As the witch trials of Salem went on in 1693, 7 months after beginning in 1692, the local authorities, as well as the Governor of the Province of Massachusetts Bay, allowed the madness and witch hysteria punishments to continue so as many more innocent people would be executed. However, the Governor Only Stopped the Trials when his wife was accused. When Sir Phip’s wife wife was accused of witchcraft, the Governor worked rapidly to eliminate spectral evidence from the trials. Spectral evidence is a form of legal evidence based upon the testimony of those people who claim to have experienced visions. During a matter of weeks, the trials were over and those extremely unfortunates awaiting trial or execution were released.

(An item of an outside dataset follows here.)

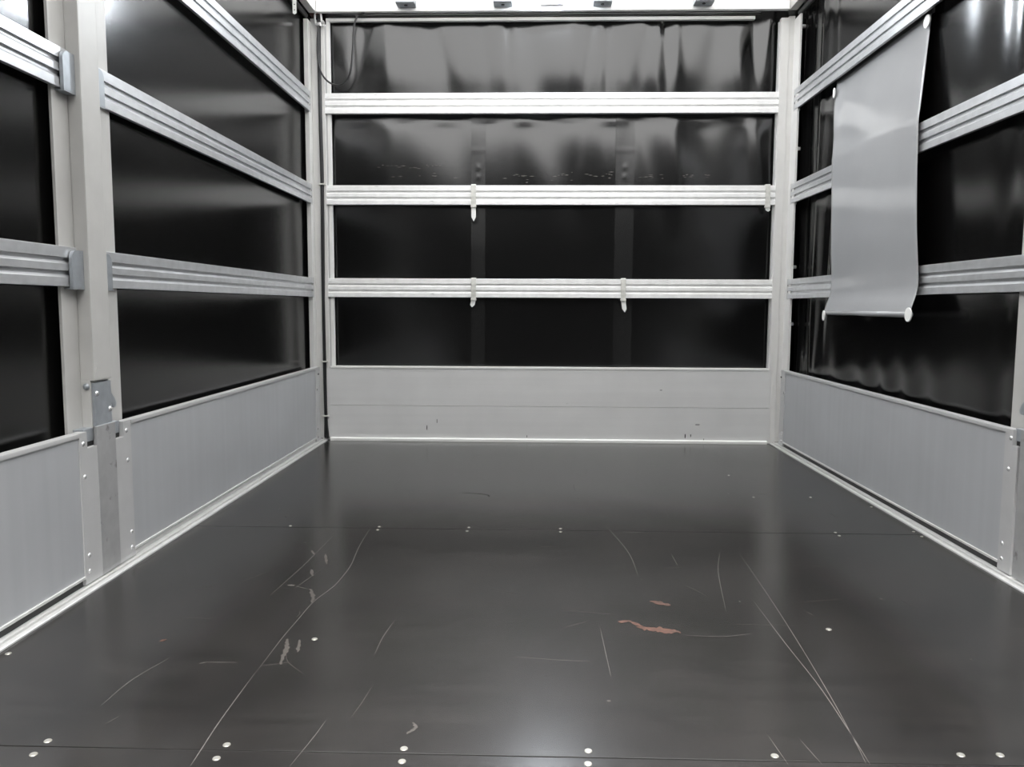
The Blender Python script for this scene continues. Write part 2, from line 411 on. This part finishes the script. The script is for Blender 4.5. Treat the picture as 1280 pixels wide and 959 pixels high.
side_board(1, RY + .02, -2.272, 'aluminium dropside board to the right of the right middle post', [(-2.350, -2.272)],
           [(-2.333, .379), (-2.332, .293), (-2.330, .085), (-2.330, .043)], [(-2.316, -2.272, .365)])
struct('trim_8', box(1.247, 1.2325, RY, -2.320, .008, .030), M_BLACK)

bb = thing('front_board', 'wide aluminium board across the far end below the black tarp', 'board', (0, 0, 0))
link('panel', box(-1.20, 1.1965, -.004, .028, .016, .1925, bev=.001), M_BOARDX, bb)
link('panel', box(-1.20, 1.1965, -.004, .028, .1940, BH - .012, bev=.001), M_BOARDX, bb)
link('top_edge', box(-1.178, 1.181, -.007, .030, BH - .012, BH, bev=.003), M_WSTRIP, bb)
for x0, z0, h, wd in ((-.655, .062, .024, .004), (.745, .028, .022, .005), (.775, .035, .014, .004), (.845, .018, .008, .003), (-.11, .024, .012, .003), (-.60, .10, .02, .003), (.61, .285, .006, .012), (.81, .098, .008, .022)):
    bm = bmesh.new(); vs = [bm.verts.new((x0 + a * wd, -.0045, z0 + b * h)) for a, b in ((-.5, 0), (.3, -.1), (.6, .5), (.4, 1.05), (-.4, 1), (-.6, .5))]; bm.faces.new(vs)
    link('dent_mark', bm, M_PLATE if wd > .01 else M_JOINT, bb)

# ------------------------------------------------------------------ aluminium slats (rails)
H0 = .1
PROF = [(-.025, 0), (-.001, 0), (0, .001), (0, .0225), (-.007, .0295), (-.007, .0395), (0, .0395), (0, .0565), (-.007, .0635), (-.007, .0725), (0, .0725), (0, .099), (-.001, .1), (-.025, .1)]
def slat(label, kind, z, a, b, group, sgn=1, y=0.0, mt=None):
    h = (z[1] - z[0]) / H0
    bm = bmesh.new()
    if kind == 'back':
        prism(bm, [(u, v * h) for u, v in PROF], a, b, lambda u, v, t: (t, -u, v)); loc = (0, y, z[0])
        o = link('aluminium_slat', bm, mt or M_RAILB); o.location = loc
    else:
        c = (a + b) / 2
        prism(bm, [(max(u, -.0115), v * h) for u, v in PROF], a - c, b - c, lambda u, v, t: (sgn * -u, t, v))
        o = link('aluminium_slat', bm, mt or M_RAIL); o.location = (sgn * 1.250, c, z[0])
    tag(o, label, 'rail', group); return o
LV = ('lowest', 'middle', 'top')
for k in range(3):
    slat('%s of the three aluminium slats across the far end wall' % LV[k], 'back', RAILZ[k], -1.196, 1.186, 'slats across the far end wall', y=-.002)
for k in range(3):
    slat('%s of the three aluminium slats on the left wall beyond the middle post' % LV[k], 'side', RAILZ[k], PY1 + .002, -.055, 'slats on the left wall beyond the post', sgn=-1)
for k in range(2):
    slat('%s aluminium slat left of the middle post, cut by the left picture edge' % ('lower', 'upper')[k], 'side', RAILZ[k], RY + .03, PY0 - .012, 'slats on the left wall nearest the camera', sgn=-1)
for k in range(3):
    slat(('lowest', 'middle', 'top')[k] + ' aluminium slat to the right of the right middle post', 'side', RAILZ[k], RY + .03, PY0 - .018, 'slats on the right wall nearest the camera', sgn=1)
slat('top aluminium slat left of the left middle post', 'side', RAILZ[2], RY + .03, PY0 - .012, 'slats on the left wall nearest the camera', sgn=-1)
for k in range(3):
    lab = ('lowest aluminium slat on the right wall, crossing behind the flap near its bottom roll',
           'middle aluminium slat on the right wall, crossing behind the middle of the flap',
           'top aluminium slat on the right wall, above the grey flap')[k]
    slat(lab, 'side', RAILZ[k], PY1 + .04, -.055, 'slats on the right wall', sgn=1)

# ------------------------------------------------------------------ middle posts
def place_pocket(parent, sgn, y0, y1, z, round_at):
    """zinc pocket holding a slat end; rounded upper corner on the side away from the post"""
    z0, z1 = z[0] - .004, z[1] - .008
    r = .022; poly = []
    pts = [(y0, z0), (y1, z0)]
    def arc(cx, cz, a0, a1): return [(cx + r * math.cos(math.radians(a)), cz + r * math.sin(math.radians(a))) for a in [a0 + (a1 - a0) * i / 6 for i in range(7)]]
    if round_at == 'lo': poly = pts + [(y1, z1)] + arc(y0 + r, z1 - r, 90, 180)
    else: poly = pts + arc(y1 - r, z1 - r, 0, 90) + [(y0, z1)]
    bm = bmesh.new(); prism(bm, poly, 1.2385, 1.2475, lambda u, v, t: (sgn * t, u, v))
    abox(bm, sgn * 1.2385, sgn * 1.276, y0, y1, z0 - .003, z0 + .001)
    return link('slat_pocket', bm, M_ZINC, parent)
def middle_post(sgn, label, levels_near, levels_far, shift=0.0):
    t = thing('middle_post', label, 'post', (0, 0, 0))
    a, b = PY0 + shift, PY1 + shift
    X = lambda x: sgn * x
    link('flange', box(X(1.262), X(1.270), a - .068, b + .115, BH - .06, 2.205, bev=.0015), M_POST, t)
    bm = box(X(1.225), X(1.262), a, b, .535, 2.205, bev=.004)
    # turned-out dog ear at the lower near corner of the tube
    link('tube', bm, M_POST, t)
    link('side_channel', box(X(1.236), X(1.262), a, b, BH - .005, .536, bev=.002), M_PLATE if False else M_POST, t)
    bm = bmesh.new(); prism(bm, [(a + .004, .548), (a + .010, .548), (a + .012, .574)], 1.2235, 1.2255, lambda u, v, tt: (sgn * tt, u, v)); link('corner_tab', bm, M_POST, t)
    lp = link('latch_plate', box(X(1.2285), X(1.236), a + .004, b - .002, BH + .004, .529, bev=.0015), M_ZINC, t)
    for y, z in ((a + .016, .500), (b - .012, .452)):
        bm = bmesh.new(); dome(bm, (sgn * 1.2285, y, z), (-sgn, 0, 0), .0075, .6); link('rivet', bm, M_RIVET, lp, smooth=True)
    # hook of the latch sticks out on the far side
    bm = bmesh.new()
    prism(bm, [(b - .004, .495), (b + .004, .492), (b + .018, .478), (b + .026, .464), (b + .024, .455), (b + .014, .452), (b + .006, .458), (b + .002, .466), (b - .004, .462)],
          1.230, 1.236, lambda u, v, tt: (sgn * tt, u, v))
    link('latch_hook', bm, M_ZINC, t)
    link('foot_plate', box(X(1.2235), X(1.230), a - .002, b + .002, .012, BH + .006, bev=.001), M_PLATE, t)
    link('inner_post', box(X(1.231), X(1.262), a + .004, b - .004, .0095, BH, bev=.001), M_PLATE, t)
    link('post_head', box(X(1.227), X(1.2505), a + .004, b - .004, 2.204, 2.2415), M_POST, t)
    # hinge brackets sitting in the board notches
    for y0, y1 in ((a - .046, a + .002), (b - .002, b + .044)):
        br = link('hinge_bracket', box(X(1.234), X(1.262), y0, y1, .378, BH + .004, bev=.002), M_ZINC, t)
        link('hinge_slot', box(X(1.236), X(1.2615), y0, y1, .3655, .378), M_BLACK, br)
    bm = bmesh.new(); cyl(bm, (sgn * 1.246, a - .0005, .520), (0, -1, 0), .0085, .003, 16); dome(bm, (sgn * 1.246, a - .0030, .520), (0, -1, 0), .0065, .5)
    link('bolt', bm, M_ZINC, t, smooth=True)
    for k in levels_near: place_pocket(t, sgn, a - .052, a - .001, RAILZ[k], 'lo')
    for k in levels_far: place_pocket(t, sgn, b + .001, b + .050, RAILZ[k], 'hi')
    return t
middle_post(-1, 'grey painted post in the middle of the left wall with latch plate', (0, 1, 2), (0, 1, 2))
middle_post(1, 'grey post with a notched hinge bracket at the right picture edge', (0, 1, 2), (0, 1, 2), shift=-.006)

# ------------------------------------------------------------------ corner posts
def corner_post(sgn, label, ylen):
    t = thing('corner_post', label, 'post', (sgn * 1.23, 0, 0)); o = t.location
    inv = Matrix.Translation(-Vector(o)); X = lambda x: sgn * x; kids = []
    kids.append(link('end_face', box(X(1.184), X(1.226), -.003, .030, .002, 2.215, bev=.002), M_CPOST, t))
    kids.append(link('side_face', box(X(1.252), X(1.275 if sgn < 0 else 1.262), -ylen, .028, .010, 2.205, bev=.0015), M_CPOST, t))
    kids.append(link('corner_web', box(X(1.226), X(1.256), .003, .028, .010, 2.225, bev=.0015), M_CPOST, t))
    kids.append(link('slat_ledge', box(X(1.176), X(1.184), .014, .030, BH, 2.20), M_STRIP, t))
    bk = []
    for z0, z1 in RAILZ:
        s = link('slat_socket', box(X(1.2515), X(1.278), -.058, -.034, z0 - .004, z1 + .002, bev=.0015), M_STRIP, t); kids.append(s)
        for zz in (.0345, .068):
            q = link('socket_hole', box(X(1.2508), X(1.2525), -.053, -.047, z0 + zz - .004, z0 + zz + .005), M_BLACK, s); bk.append(q)
    q = link('hinge_slot', box(X(1.222), X(1.2245), -.092, -.078, .3655, .3735), M_BLACK, t); kids.append(q)
    for k in kids + bk: k.data.transform(inv)
    return t
corner_post(-1, 'grey painted far left corner post behind the black cable', .060)
corner_post(1, 'pale grey far right corner post between the end wall and the right wall', .095)

# white strip inside the left of the end wall window, and the curtain strip below the header
tag(link('tarp_edge_strip', box(-1.1755, -1.157, .012, .034, BH, 2.225, bev=.002), M_WSTRIP), 'narrow white vertical strip beside the far left corner post', 'strip')
tag(link('tarp_top_strip', box(-1.175, 1.053, .006, .030, 2.212, 2.228, bev=.002), M_WSTRIP), 'thin white horizontal strip holding the end tarp under the header', 'strip')
bm = bmesh.new(); cyl(bm, (-1.16, .008, 2.240), (1, 0, 0), .007, 2.24, 14)
tag(link('curtain_tube', bm, M_DARKMET, smooth=True), 'thin dark tube running just below the white header beam', 'tube')

# ------------------------------------------------------------------ header beam, roof rails
hd = thing('header_beam', 'broad white header beam across the top of the end wall', 'beam', (0, 0, 2.256))
inv = Matrix.Translation((0, 0, -2.256))
k = link('beam', box(-1.212, 1.212, -.045, -.018, 2.243, 2.398, bev=.003), M_WHITE, hd); k.data.transform(inv)
for x in (-.74, -.245, .26, .77):
    bm = bmesh.new(); prism(bm, [(-.035, .055), (-.035, .004), (-.030, .0), (.034, .0), (.034, .055)], x - .047, x + .047, lambda u, v, t: (t, -.080 + u, 2.260 + v))
    s = link('bracket', bm, M_ZINC, hd)
    bm = bmesh.new(); cyl(bm, (x, -.08, 2.2605), (0, 0, -1), .009, .003, 12); q = link('bracket_hole', bm, M_BLACK, s)
    s.data.transform(inv); q.data.transform(inv)
for sgn, lab in ((-1, 'pale roof side rail above the left wall meeting the header'), (1, 'pale roof side rail above the right wall meeting the header')):
    o = link('roof_rail', box(sgn * 1.214, sgn * 1.252, RY + .02, -.03, 2.242, 2.398, bev=.003), M_WHITE if sgn < 0 else M_POST)
    tag(o, lab, 'beam')
for sgn, lab in ((-1, 'dark curtain track tube below the left roof rail'), (1, 'dark curtain track tube below the right roof rail')):
    bm = bmesh.new(); cyl(bm, (sgn * 1.264, RY + .02, 2.222), (0, 1, 0), .012, -RY - .07, 16)
    tag(link('curtain_track', bm, M_DARKMET, smooth=True), lab, 'tube')
tag(link('corner_joint', box(-1.252, -1.205, -.020, .028, 2.236, 2.30), M_RED), 'small red brown joint piece at the top left corner', 'bracket')

# LED lamp under the header
lamp = thing('work_lamp', 'glowing white lamp at the middle of the header beam', 'lamp', (.004, -.046, 2.285))
bm = box(-.058, .058, -.024, 0, -.018, .028, bev=.004); link('lamp_housing', bm, M_WHITE, lamp)
bm = bmesh.new(); abox(bm, -.05, .05, -.044, -.024, -.013, .023, bev=.006); link('lamp_lens', bm, M_LED, lamp)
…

In 1702, the General Court of Massachusetts declared the witch trials to be unlawful. The Colony passed a bill overturning the witchcraft convictions, mentioning 22 individuals by name, in 1711. In 1957, a resolution (later amended in 2001), the State of Massachusetts exonerated additional victims. At the 300th anniversary of the terrible, fatal events that started in 1692, a park was dedicated in Salem and a memorial was set in Danvers. The city of Salem, Massachusetts dedicated the Proctor’s Ledge Memorial, where the so-called witches were hanged, to the memories of the victims there in 2017. On May 26, 2022, the last victim formally charged with witchcraft during the Salem Witch Trials of 1692 to 1693, Elizabeth Johnson Junior, who was 22 years of age when indicted, has been officially exonerated by the Massachusetts Senate, thanks to a dogged band of eight grade schoolers and their teacher, Carrie La Pierre who did an extensive research and a very strong letter writing campaign to government officials. Elizabeth Johnson Junior confessed to her alleged “crimes”, and was sentenced to death, only to be granted a reprieve by the Governor of Massachusetts.

Today in and around Salem, Massachusetts, there are at least 8 museums dedicated to the mass hysteria witch trials of 1602 and 1693. There are life-size stage sets, exhibits, and tours exploring the 17th century Salem Witch Trials, plus witchcraft today. In Salem, Massachusetts, presently, there are a number of people who openly call themselves “witches” or “witches’ and “warlocks”(male witches); and claim to be able to produce supernatural events through alleged magical spells, charms, talismans, amulets, etc. There are numerous occult and metaphysical supply stores that sell witchcraft items, books, and also sell various roots, herbs, and certain special stones, crystals, and perfumes and incenses in and around Salem, Massachusetts.